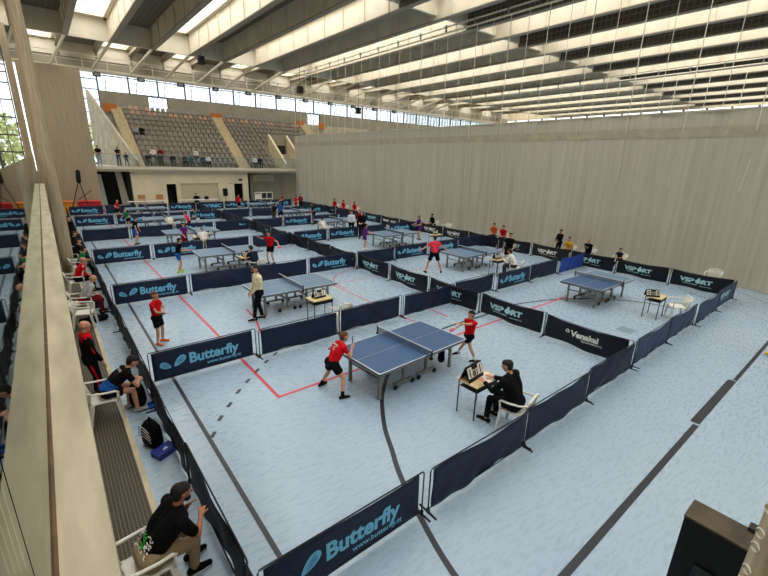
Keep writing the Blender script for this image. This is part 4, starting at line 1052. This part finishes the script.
a = person('player in black shirt and black shorts standing behind the umpire in white', (16.75, 11.2), PI+.3, 1.74, hands=((.25, .22, 1.0), (-.05, -.3, .88)), top='black', bottom='black', leg=.6, shoe='black', lod=1)
person('person in white shirt standing beyond the fourth row barrier, black trousers', (15.1, 22.05), -1.9, 1.72, hands=((.2, .1, 1.05), (.2, -.1, 1.05)), top='paleblue', sleeve=2, bottom='black', leg=2)
person('tall person in black standing in front of the girl in purple', (15.25, 21.1), -2.5, 1.78, hands=((.2, .1, 1.05), (.2, -.1, 1.05)), top='black', sleeve=2, bottom='black', leg=2, build=1.05)
person('second person in dark clothes half hidden behind the tall one in black', (16.0, 22.4), -2.3, 1.72, hands=((.2, .1, 1.25), (.2, -.1, 1.05)), top='darkred', sleeve=2, bottom='black', leg=2)
person('umpire in white leaning over a desk on the curtain side far court', (13.45, 22.7), PI/2, 1.7, hip=SIT+.05, lean=28, feet=sit_feet(), hands=((.48, .15, .82), (.48, -.15, .82)), top='white', sleeve=.5, bottom='khaki', leg=2, lod=1)
chair(13.45, 22.6, PI/2, 'white plastic chair under the leaning umpire of the far court')
person('player in black shirt at the far end behind the leaning umpire', (15.8, 28.15), 2.9, 1.65, hip=.85, lean=12, hands=((.3, .25, 1.0), (.3, -.25, 1.0)), top='black', bottom='black', skin='skin_dark', lod=1)
person('player in blue shirt and black shorts, back turned, far court', (13.9, 30.0), 1.2, 1.65, hip=.85, hands=((.3, .25, 1.0), (.3, -.25, 1.0)), top='blue', bottom='black', leg=.7, lod=1)
person('player in black shirt beside the one in blue', (13.15, 29.6), 0.4, 1.6, hip=.85, lean=18, hands=((.35, .2, .95), (.35, -.2, .95)), top='black', bottom='darkgrey', leg=2, lod=1)
person('player in red shirt before the dark doorway of the facade', (13.3, 37.3), .2, 1.66, hands=((.4, .15, 1.2), (.2, -.2, .95)), top='red', bottom='black', leg=.6, lod=1)
person('player in red shirt with bare legs, far court by the curtain', (18.0, 35.4), PI, 1.6, hands=((.2, .2, 1.0), (.2, -.2, 1.0)), top='red', bottom='red', leg=.5, lod=1)
person('person in black and red next to the far red player', (18.9, 36.2), PI+.3, 1.66, hands=((.2, .2, 1.2), (.2, -.2, 1.0)), top='darkred', sleeve=2, bottom='black', leg=2, lod=1)
person('person in dark red behind the far red player', (17.4, 37.0), PI-.3, 1.66, hands=((.2, .2, 1.0), (.2, -.2, 1.0)), top='darkred', bottom='black', leg=2, lod=1)
# --- people seated between the barriers and the curtain
def seated(label, x, y, yaw, top, sleeve=.5, bottom='black', H=1.72, chair_label=None, **k):
    a = person(label, (x, y), yaw, H, hip=SIT, lean=k.pop('lean', 14), feet=sit_feet(), hands=k.pop('hands', ((.30, .12, .66), (.30, -.12, .66))), top=top, sleeve=sleeve, bottom=bottom, leg=2, **k)
    if chair_label: chair(x-.02*math.cos(yaw), y-.02*math.sin(yaw), yaw, chair_label)
    return a
CHL = 'white plastic chair under the %s'
seated('person in red seated by the curtain, first of three in red', 21.4, 30.6, PI, 'red', 2, 'red', chair_label=CHL % 'first of three seated in red by the curtain')
seated('person in red seated by the curtain, middle of three in red', 21.4, 32.4, PI, 'red', 2, 'red', chair_label=CHL % 'middle of three seated in red by the curtain')
seated('person in red seated by the curtain, farthest of three in red', 21.4, 33.9, PI, 'red', 2, 'black', chair_label=CHL % 'farthest of three seated in red by the curtain')
seated('man in black seated against the curtain near the purple player', 21.5, 20.9, PI-.2, 'black', 2, 'darkgrey', chair_label=CHL % 'man in black against the curtain')
seated('person in red and yellow shirt seated behind the navy barrier', 21.3, 14.7, PI, 'red', .5, 'black', chair_label=CHL % 'person in red and yellow')
seated('second person in orange seated close behind the one in red', 21.6, 15.6, PI, 'orange', .5, 'black', chair_label=CHL % 'person in orange behind the navy barrier')
person('person in black standing behind the royal blue barrier corner', (21.6, 11.3), PI-.2, 1.5, hands=((.25, .1, .85), (.25, -.1, .85)), top='black', sleeve=2, bottom='black', leg=2)
seated('child in yellow shirt leaning on the barrier corner', 21.2, 10.5, PI, 'yellow', .5, 'black', H=1.6, chair_label=CHL % 'child in yellow')
seated('bald man in black seated with crossed arms by the curtain', 21.3, 9.5, PI-.1, 'black', 2, 'black', hands=((.25, -.05, .9), (.28, .05, .85)), bald=True, hair='hair_grey', chair_label=CHL % 'bald man in black by the curtain')
seated('small child with dark hair peeking over the barrier', 21.35, 8.0, PI, 'navy', .5, 'black', H=1.15, chair_label=None)
chair(21.37, 8.0, PI, CHL % 'small child peeking over barrier')

# --- the walkway beside the gallery wall
a = person('bearded man in black T-shirt and khaki trousers seated at the walkway, chin in hand', (.24, 4.22), .12, 1.76, hip=SIT+.03, lean=36, head=(12, -6), feet=((.44, .14, 0, 5), (.40, -.08, 0, -5)), hands=((.46, .05, .87), (.56, -.02, .70)), elbows=((.3, .3, -1), (.3, -.5, -1)),
           top='black', sleeve=.8, bottom='khaki', leg=2, shoe='black', hair='hair_dark', skin='skin_dark', build=1.16, lod=2)
mb = MB()
c = a['hc']; hf = Vector((1, 0, -.15)).normalized()
mb.capsule(c+Vector((.035, -.03, -.075)), .04, c+Vector((.035, .03, -.075)), .04, 10); mb.obj('beard', M['hair_dark'], a['root'], True)
mb = MB()
back = a['P']-a['fw']*.0
for k in range(70):
    rnd = random.Random(k); t = rnd.uniform(-.15, .15); q = rnd.uniform(.0, .22)
    p = a['P']+a['u']*q+a['v']*t+(-Vector((a['u'].z, 0, -a['u'].x)))*(.135-.3*t*t)
    mb.cur = 0 if abs(t-.02) < .05 and q > .05 else 1
    mb.capsule(p, .007, p+Vector((0, .022*math.cos(k), .022*math.sin(k))), .005, 5)
mb.obj('shirt_pattern', [mat('green_print', (60, 180, 60), .6), M['print_white']], a['root'])
a = person('dark-haired boy in black and blue jersey bending forward on a chair', (.26, 8.35), .12, 1.66, hip=SIT+.02, lean=48, head=(35, -10), feet=((.34, .10, 0, 0), (.42, -.16, 0, -10)), hands=((.53, .10, .60), (.53, -.07, .60)), elbows=((.1, .8, -.6), (.1, -.8, -.6)),
           top='black', sleeve=.55, bottom='black', leg=.6, shoe='grey', hair='hair_dark', lod=2)
for s_, p0 in ((.05, .36), (.03, .30)):
    pass
vs, fs = text_geo('JOOLA', .07, .004); wd = max(v[0] for v in vs)
nb_ = Vector((-a['u'].z, 0, a['u'].x))
MB().add([a['sc']+nb_*.098-a['u']*.05+a['v']*(-(v[0]-wd/2))+a['u']*(v[1]-.02) for v in vs], fs).obj('shirt_print', M['print_white'], a['root'])
MB().capsule(a['P']-a['v']*.07+a['u']*.03, .128, a['P']+a['v']*.07+a['u']*.03, .128, 12).capsule(a['P']-a['v']*.06+a['u']*.14, .112, a['P']+a['v']*.06+a['u']*.14, .112, 12).obj('jersey_back', CL['blue'], a['root'], True)
person('bald man in black tracksuit with red sleeves standing against the gallery wall', (.13, 9.22), .05, 1.70, head=(5, -10), hands=((.12, .24, .85), (.18, -.20, .85)), top='black', sleeve=2, bottom='black', leg=2, bald=True, hair='hair_grey', stripes='red', skin='skin', build=1.1, lod=2)
seated('man in light grey sweatshirt seated on the walkway, back to the ledge', .34, 14.75, .05, 'grey', 2, 'darkred', lean=28, head=(20, 0), bald=True, hair='hair_grey', build=1.15, lod=1)
seated('man in red jacket with white stripe seated on the walkway', .36, 17.45, .1, 'red', 2, 'black', lean=22, stripes='white', bald=True, hair='hair_grey', build=1.1)
seated('child in green shirt seated on the walkway', .55, 19.9, .1, 'green', .5, 'black', H=1.5, lean=25, chair_label=CHL % 'child in green on the walkway')
seated('person in black with dark hair seated beyond the child in green', .42, 21.7, .0, 'black', 2, 'navy', lean=28, chair_label=CHL % 'person in black beyond the child in green')
seated('person in black and brown seated farther along the walkway', .45, 23.6, .0, 'black', 2, 'black', lean=20, chair_label=CHL % 'person in black and brown on the walkway')
person('person all in black standing on the walkway behind the seated spectators', (.62, 25.6), -.6, 1.78, hands=((.2, .15, 1.0), (.2, -.15, 1.0)), top='black', sleeve=2, bottom='black', leg=2)
seated('person in dark grey seated at the far part of the walkway', .42, 27.6, .0, 'darkgrey', 2, 'black', chair_label=CHL % 'person in dark grey at the far walkway')
seated('person in navy seated last along the walkway', .42, 30.2, .0, 'navy', 2, 'black', chair_label=CHL % 'person in navy, last along the walkway')
# --- on the balcony
ZB0 = 3.72
person('person in black top and grey trousers standing alone at the balcony end', (4.05, 44.7), -PI/2, 1.74, hands=((.2, .1, 1.1), (.2, -.1, 1.1)), top='black', sleeve=.5, bottom='grey', leg=2, z0=ZB0, lod=1)
person('person in dark top and jeans standing on the balcony beside the flared wall', (5.5, 44.75), -PI/2+.3, 1.7, hands=((.2, .1, 1.2), (.25, -.1, 1.1)), top='black', sleeve=.5, bottom='jeans', leg=2, z0=ZB0, lod=1)
person('short person in black beside the one in jeans on the balcony', (6.1, 44.7), -PI/2, 1.2, hands=((.2, .1, .8), (.2, -.1, .8)), top='black', sleeve=2, bottom='jeans', leg=2, z0=ZB0, lod=1)
for i, (x, y, zz, top, lab) in enumerate([(8.0, 45.25, 3.75, 'black', 'spectator in black on the front row, first from the aisle'), (9.0, 45.25, 3.75, 'navy', 'spectator in navy on the front row near the aisle'), (8.6, 46.1, 4.27, 'white', 'spectator in white on the second row near the aisle'),
        (9.25, 46.1, 4.27, 'darkred', 'spectator in dark red on the second row near the aisle'), (10.1, 45.25, 3.75, 'black', 'spectator in black in the middle of the front row'), (11.2, 45.25, 3.75, 'darkgrey', 'spectator in dark grey on the front row above the shutter'),
        (11.8, 45.25, 3.75, 'teal', 'spectator in teal on the front row above the shutter'), (12.5, 46.1, 4.27, 'white', 'spectator in white on the second row above the shutter'), (12.9, 45.25, 3.75, 'jeans', 'spectator in blue on the front row near the facade doors'),
        (13.4, 45.25, 3.75, 'white', 'spectator in white on the front row near the facade doors'), (18.3, 45.25, 3.75, 'white', 'spectator in white on the front row by the upper aisle'), (18.9, 45.25, 3.75, 'black', 'spectator in black beside the one in white by the aisle'),
        (7.9, 49.35, 6.35, 'grey', 'spectator in grey sitting high on the stand beside the stairs'), (8.45, 49.35, 6.35, 'black', 'spectator in black sitting high beside the one in grey')]):
    person(lab, (x, y+.22), -PI/2, 1.7, hip=.48, lean=12, feet=((.40, .12, 0), (.40, -.12, 0)), hands=((.3, .12, .66), (.3, -.12, .66)), top=top, sleeve=2, bottom='black' if i % 2 else 'jeans', leg=2, z0=zz, lod=0)
# --- player at the picture edge
a = person('player with bare legs and yellow shoes at the edge of the open floor', (14.75, 1.0), -.8, 1.7, hip=.86, hands=((.05, .22, .85), (.1, -.24, .85)), feet=((-.40, .0, 0, 10), (.2, -.14, 0, -10)), top='navy', bottom='black', leg=.6, shoe='yellow', sock='white', lod=1)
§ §
→ **WORK REQUIRED**: Choose all lines containing the string "part" and copy them out.

→ **WORKED SOLUTION**:
Keep writing the Blender script for this image. This is part 4, starting at line 1052. This part finishes the script.
seated('person in dark grey seated at the far part of the walkway', .42, 27.6, .0, 'darkgrey', 2, 'black', chair_label=CHL % 'person in dark grey at the far walkway')